First, let’s look beyond the features themselves. A comprehensive toolkit only matters if it fixes problems and creates opportunities – otherwise, it’s doing things differently but not any better. Look for providers who, more than just providing features, offer to improve performance in key metrics like customer engagement, technician utilization, job profitability, and more. Results matter more than features. To that same end, gravitate towards solutions that break down data silos, automate complex processes, and seamlessly exchange information. Solutions like these don’t just upgrade service delivery – they empower a business to compete, evolve, and scale on its terms. The ideal partner sees FSM software as a means to transform a business.
Customer Success Orientation
Modern software comes with ongoing support, ranging from troubleshooting as necessary to provide consistent software updates. That said, there’s a difference between customer support and customer success. The former, which characterizes what the vast majority of vendors provide, is essentially about maintaining the status quo: keeping the software up and running and at least adequate for the duration. Customer success, by contrast, strives to align the software with the user’s most urgent and strategic requirements at all times to maximize ROI and drive positive business outcomes. Another way to think about it: partners care about their customer’s success, while vendors care about propping up the product.

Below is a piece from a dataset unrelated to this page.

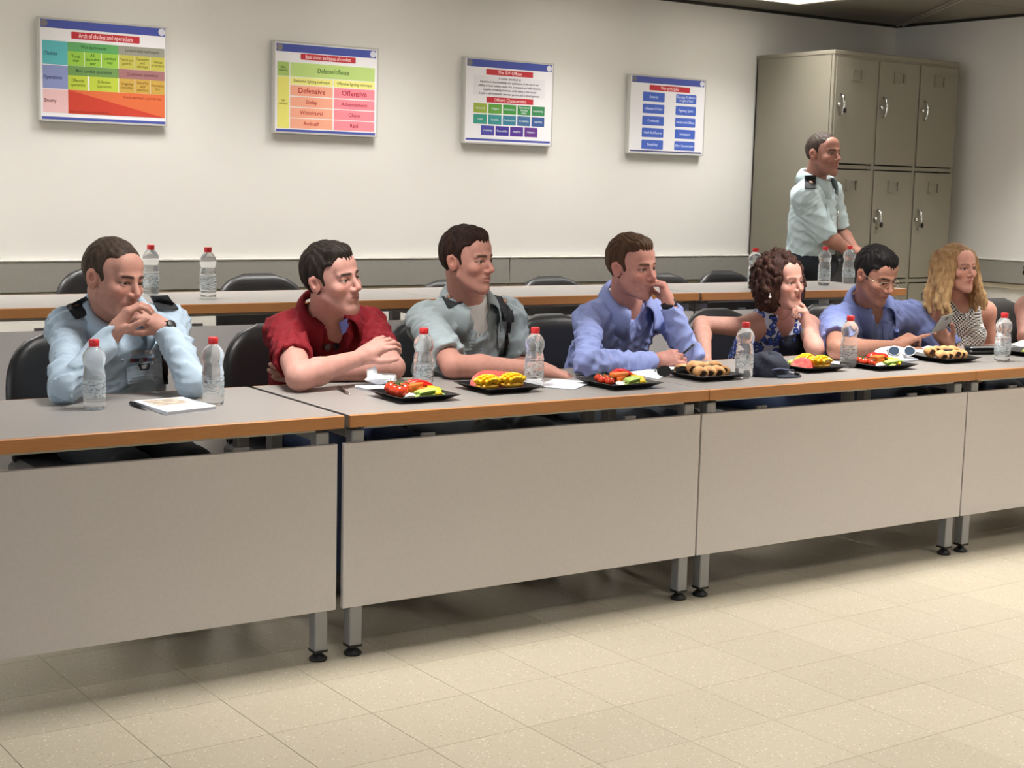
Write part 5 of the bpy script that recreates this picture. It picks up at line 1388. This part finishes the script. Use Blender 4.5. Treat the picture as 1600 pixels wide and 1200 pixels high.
p.patch('shirt', [(214, 568), (234, 567), (231, 577), (217, 578)], 'unit_badge', mat('dark_badge', srgb(38, 40, 44), rough=.4), 4, 3, .005, .0015); p.patch('shirt', [(219, 570), (229, 569), (227, 575), (221, 576)], 'badge_emblem', M_silver, 3, 3, .007, .001)
watch(p, 1, dial=(266, 509), back=-.002, w=.024); p.patch('shirt', [(252, 553), (258, 553), (262, 600), (255, 600)], 'lanyard', M_black, 2, 8, .006, .003)
buttons(p, [(191, 562), (189, 590)])

# 2 -- man in the dark red polo, arms folded on the table
O = at(519, 434, 4.60)
p = Person('man in dark red polo shirt with folded arms on the table', O,
           dict(yaw=21, pitch=3, roll=9, skin=(196, 146, 128), stubble=.25, hairline=.066, brow=(50, 40, 36), gaze=(.003, .0015), jaw=1.06),
           at(508, 497, 4.74), at(446, 520, 4.77), at(574, 512, 4.80), np.array([2.60, 4.98, .55]),
           [dict(E=on(468, 590, .797), W=at(562, 559, 4.42), slen=.60, ra=.052, rf=.044, hand=dict(d=iv(.80, .50, .15), n=iv(.40, -.40, .85), side=-1, curl=(.45, .65, .5), spread=.10, thumb=(.5, .6, .2))),
            dict(E=on(613, 574, .797), W=at(486, 584, 4.58), slen=.60, ra=.052, rf=.044, hand=dict(d=iv(-.95, .05, .2), n=iv(.0, .5, .8), side=1, curl=(.2, .3, .2), spread=.12, thumb=(.5, .6, .2)))], 2, ROW)
p.body(torso=1.08); p.hair('short', H_dark); p.shirt(M_red, name='polo_shirt', sleeves=('short', 'short'), v=.09, vw=.026, sleeve_r=.064, wr=.0125, belly=1.12, chest=1.06)
p.collar(M_red, open_=.62); legs(p, 2.60, 4.98, M_jean)
p.patch('skin', [(526, 502), (538, 497), (542, 513), (531, 521)], 'collar_lining', mat('blue_lining', srgb(120, 140, 220), rough=.7), 4, 4, .014, .002)
h, n = p.hit('shirt', 516, 540)
if h is not None:
    sunglasses('sunglasses', 'dark sunglasses hanging from the neckline of the red polo shirt', (h + n * .012 - np.array([.0, 0, .02])), .35, .62, M_black, M_lens, .0)

# 3 -- upright officer with rolled sleeves
O = at(731, 405, 4.74)
p = Person('upright officer in grey green uniform with rolled sleeves', O,
           dict(yaw=19, pitch=0, roll=2, skin=(192, 140, 120), stubble=.2, hairline=.070, brow=(70, 52, 42), gaze=(.003, 0), neck=.060),
           at(728, 480, 4.84), at(664, 503, 4.84), at(792, 494, 4.92), np.array([3.20, 5.02, .55]),
           [dict(E=on(708, 572, .797), W=at(848, 578, 4.375), slen=.80, ra=.052, rf=.043, rw=.028, hand=dict(d=iv(.88, -.25, .1), n=np.array([.1, .1, -1.0]), side=1, curl=(.25, .25, .2), spread=.12, thumb=(.4, .8, .2))),
            dict(E=at(812, 566, 4.86), W=at(790, 618, 4.62), slen=.82, hand=dict(d=iv(-.5, -.3, -.5), n=np.array([0, 0, -1.0]), side=-1))], 3, ROW)
p.body(torso=1.04); p.hair('short', hair_mat('deep_brown_hair', (32, 20, 17), (52, 34, 28))); p.shirt(M_grn, sleeves=('rolled', 'rolled'), v=.08, vw=.024, sleeve_r=.066, wr=.0125, belly=1.05)
p.collar(M_grn, open_=.66, tip=.04); legs(p, 3.20, 5.0, M_trou)
epaulette(p, [(690, 464), (712, 450), (726, 472), (700, 482)], (702, 467)); epaulette(p, [(765, 462), (782, 466), (796, 486), (778, 484)], (786, 472))
p.shirt(mat('white_undershirt', srgb(222, 220, 216), rough=.8), name='undershirt', sleeves=('none', 'none'), armhole=1, v=0, neck=.062, grow=.0, chest=.90, belly=.85, wr=.002, h=.008, key='under')
p.patch('shirt', [(716, 520), (738, 516), (741, 545), (720, 548)], 'breast_pocket', M_grn, 6, 6, .004, .002); p.patch('shirt', [(776, 512), (796, 514), (796, 545), (778, 543)], 'breast_pocket', M_grn, 6, 6, .004, .002)
p.patch('shirt', [(720, 518), (731, 516), (728, 523), (722, 524)], 'wings_badge', M_epau, 4, 3, .008, .001)
p.patch('shirt', [(778, 484), (796, 486), (798, 502), (784, 502)], 'lanyard_knot', M_epau, 4, 4, .012, .006); p.patch('shirt', [(793, 498), (799, 498), (791, 556), (786, 556)], 'lanyard', M_black, 2, 8, .008, .003)
buttons(p, [(749, 522), (750, 546)])

# 4 -- man in blue shirt, chin on his hand, pen in the other
O = at(988, 415, 4.62)
p = Person('man in blue shirt resting his mouth on his hand, holding a pen', O,
           dict(yaw=9, pitch=-4, roll=4, skin=(196, 140, 122), stubble=.3, hairline=.078, temple=.010, brow=(86, 62, 48), gaze=(.003, .001), jaw=1.06, neck=.056),
           at(974, 477, 4.76), at(922, 502, 4.78), at(1040, 494, 4.84), np.array([3.92, 5.0, .55]),
           [dict(E=on(917, 566, .80), W=at(1020, 566, 4.43), cuff=.02, ra=.05, hand=dict(d=iv(.88, .22, .0), n=iv(.15, -.5, .85), side=-1, curl=(.6, .9, .5), spread=.03, thumb=(.3, .8, .5))),
            dict(E=on(1078, 552, .80), W=at(1046, 478, 4.48), cuff=.02, hand=dict(d=iv(-.28, .92, .05), n=iv(-.90, -.35, .25), side=-1, curl=(1.05, .45, .25), spread=.06, thumb=(.4, .7, .6)))], 4, ROW)
p.body(torso=1.05); p.hair('short', H_brown); p.shirt(M_blue, v=.06, vw=.018, sleeve_r=.058, wr=.0125, belly=1.05)
p.collar(M_blue, open_=.55, tip=.035); legs(p, 3.92, 5.0, M_trou)
watch(p, 0, mat('bead_bracelet', srgb(70, 58, 52), rough=.3), back=-.004, w=.012); watch(p, 1, M_strap, back=-.004, w=.030, r=.029)
A_, B_2 = at(1068, 552, 4.36), at(1090, 533, 4.38)
t = thing('pen', 'black pen held in the fingers of the man resting his mouth on his hand', 'pen', tuple(A_)); D_ = B_2 - A_
MB().tube([D_ * 0, D_ * .7], [.004, .0045], 10).build('barrel', M_black, t); MB().tube([D_ * .7, D_], [.0045, .0012], 10).build('tip', M_chrome, t)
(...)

Whether something qualifies as “customer success” depends less on the title and more on the resources backing it up. Software companies that deliver on what they promise in terms of customer success do so by putting significant numbers of staff, channel partners, and institutional emphasis behind the effort, along with mechanisms to maintain consistently high standards for success even as the company grows and serves more customers. The ideal partner has these resources, can prove it, and is willing to make binding commitments around success.
Next Technik: An Unparalleled Partner to Field Service Providers
We understand the mindset of field service providers looking for FSM software. How? Because we were in the same situation once.
Our company started as part of an industrial equipment wholesaler that chose to develop its own FSM solution after finding everything else on the market needing improvement. That solution became Next Service and proved so successful that it spun off into its own company: FSM software developed by actual field service providers.
Another thing that distinguishes Next Service from the vast majority of alternatives is that it runs “on-platform” with NetSuite, meaning it shares the same databases and technical infrastructure. Simply stated: they are one seamless solution rather than two integrated ones.
Last but certainly not least, we make customer success our highest priority. Each of our clients works closely with a customer success representative tasked with doing everything possible to maximize the utility, accessibility, and overall value of our software. It’s a core part of our culture to see the people who use our software as our partners and an integral part of our continued success. That’s why we go to great lengths to enrich and extend that partnership in close collaboration with everyone we serve.